I’d better mention the music too, while I’m here. This was the first of the classic Universal horrors to feature the music of Frank Skinner (who was often paired with Hans Salter in later movies in the various monster series). It’s a classic score and the one which, despite the strength and influence of Franz Waxman’s score for the previous Frankenstein film, ended up becoming the classic, ‘brand sound’ for the Universal monster movies that followed it. Lots of this was recycled into other horror films by the company over the years and it became quite evocative of a certain kind of genre package, especially after the various films aired on television in the late 1950s when it gathered a lot of recognition and a large following with film music fans. The montage sequence where Wolf cures the ailing monster is almost as splendid as Waxman’s creation music from The Bride Of Frankenstein and the score is even used, in this film, in a metatextual manner in two scenes. In those scenes, Ygor is seen playing a bizarre looking kind of flute/horn and the tune he plays is... Skinner’s main monster theme to the movie. So, again, a nice touch and, perhaps, somewhat ahead of its time.

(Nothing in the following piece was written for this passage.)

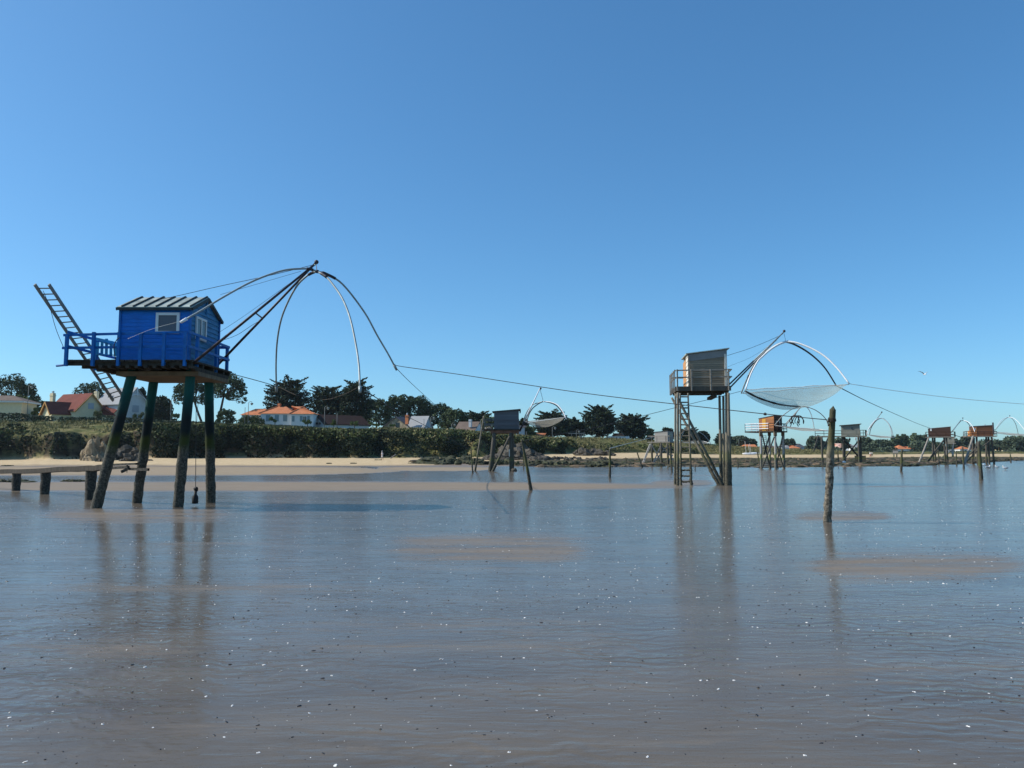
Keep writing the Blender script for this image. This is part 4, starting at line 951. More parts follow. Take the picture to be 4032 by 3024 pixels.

And there you have it. Not much more to say about Son Of Frankenstein other than... it’s an absolutely brilliant film and worth the time of any true lover of cinema to sit down and study. I can’t over emphasise the sheer spectacle of the mise en scène in this movie... it’s absolutely gorgeous and there’s absolutely no way you can go wrong with a film of this calibre. The last great Frankenstein movie... not the last fun or watchable one, for sure but, in terms of greatness, this one was the absolute peak of perfection for the Universal Horror series and the success of it convinced the company to resurrect its now, almost retired, monsters for a huge amount of sequels throughout the 1940s... all of which I hope to review for you on here some time soon. If you are any fan of not just horror movies but the art of cinema in general then, this one is simply not something you’d want to miss out on. So good.